If an out-of-box solar energizer kit does not fit your needs, a set-up to fit your situation can be easily designed using the formula above. Happy fencing!

Thursday, January 11, 2018

Staying safe, while staying warm



With winter's cold and damp days, it's no wonder folks are bringing out their heat lamps and putting them to use in lambing barns, brooders and else where. Which makes it a good time to remind folks about proper use with heat lamps and other heat producing items.

A few rules that we follow on the Premier farms:


Do

Hang lamps and heaters secures by clips and chains.  
  1. Unplug the lamp when not in use, or use thermocubes (which automatically turn the lamp off when the ambient temperature is warm enough). 
  2. Use 175 watt bulbs, they produce sufficient heat for most of our needs. 250 watt bulbs cost more to use per hour. The 175w pressed glassed bulbs a very durable. 
  3. Clip lamps securely by the top clip holder, not the cord and do not place chords where animals are likely to reach them—particularly if adult sheep, goats or pigs are exposed to them. A lamp that falls onto animals and or bedding has consequences, including fire. 
  4. Hang carbon fiber heaters higher than heat lamps. They produce significantly more heat and hanging higher allows that heat to dissipate (rather than overheating animals beneath it).
  5. Allow space for animals to get away from heat producing items. 
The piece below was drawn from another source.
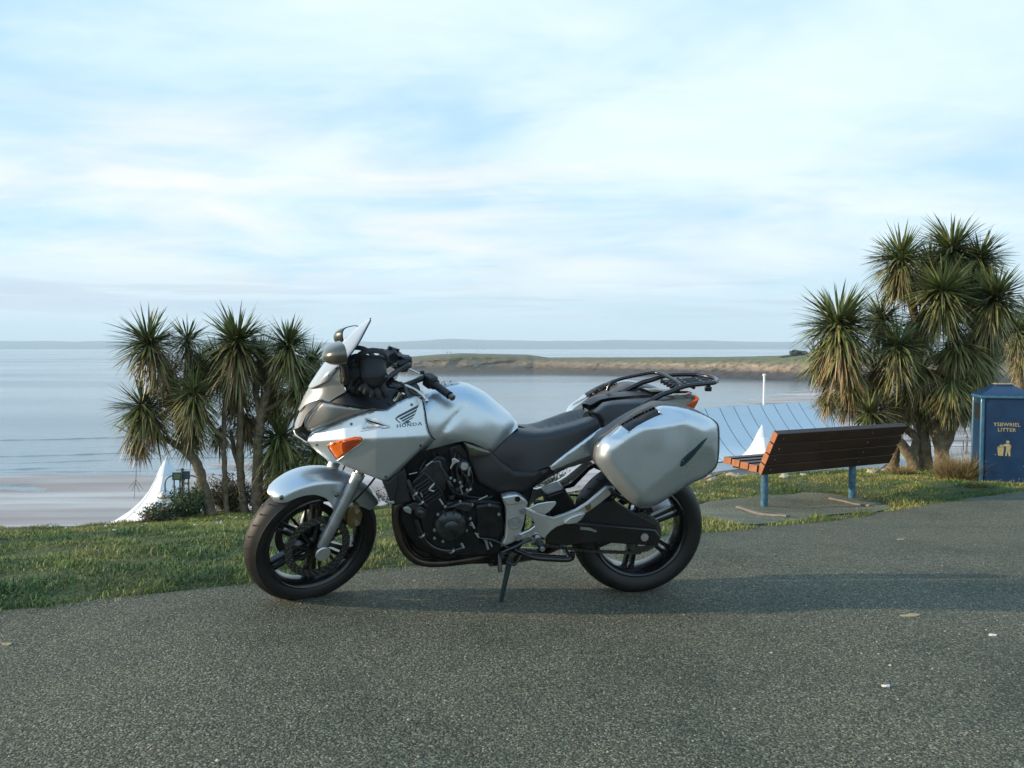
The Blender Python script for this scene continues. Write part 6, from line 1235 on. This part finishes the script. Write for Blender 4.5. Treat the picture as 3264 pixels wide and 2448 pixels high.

A heat lamp that is clipped to a PowerBilt panel and whose cord is woven through the panel for added stability. 


Don't

  1. Don't hang lamps closer than 20" from bedding or baby animals that can't move away from them. 
  2. Don't enclose heat lamps in barrels or similar small spaces. The heat must be allowed to move away from the lamps.
  3. Don't use heat lamps any longer than necessary. Lambs and kids only need extra heat when they are wet newborns or weak, or suffering from hypothermia. (We've heard reports of folks using them continuously for 2-3 months.) However, chicks and young poultry need an additional heat source until they are fully feathered.  

Once lambs and kids are dried and past the initial chill, heat lamps can be removed or turned off.